A Green Party councillor was hauled before an inquiry in July after voting against a motion to support the Government’s plans to legalise same-sex marriages.
   According to the Christian Legal Centre (CLC), Hollingdean and Stanmer councillor Christina Summers voted against the proposals at a full council meeting. Speaking to the Brighton Argus, she said the decision was based on her religious convictions and that she was accountable to God above any political party.
   She said, ‘I feel that marriage is about a relationship between a man and a woman together in a relationship and about procreation and family. I’m accountable to God above any political party. Obviously whatever the cost, if there is a cost, then so be it’.
   A councillor is allowed a free vote on issues of conscience under terms of membership of the Green Party, but, after fellow Green Party councillors met, they asked for an official inquiry into why Christina Summers voted ‘no’.

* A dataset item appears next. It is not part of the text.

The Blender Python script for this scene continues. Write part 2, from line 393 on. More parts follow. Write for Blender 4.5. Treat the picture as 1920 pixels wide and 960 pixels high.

   Quoted by the BBC, Rob Shepherd, a member of the Brighton and Hove Green Party Executive Committee, said, ‘Ms Summers may have compromised her signed declaration, by which she was selected as a candidate by party members and which formed part of the platform on which she stood for public election as a Green Party candidate’.
   He said the inquiry had no power to remove her from the Green Party or as a city councillor, but may exclude her from membership of the Green group which has minority control of the council.
   The panel is expected to take several weeks to reach an outcome. Since her views became known publicly, Christina Summers has had a ‘stream’ of abusive emails from outside the council, suggesting she is a ‘fascist’, ‘mentally ill’ and ‘homophobic’.
   Andrea Minichiello Williams, chief executive of the CLC, said, ‘The strong-arm tactics of the Green Party apparatchiks in this instance are disturbing. For a party that prides itself on equality, it is deeply ironic that some views are more equal than others in the Green Party’.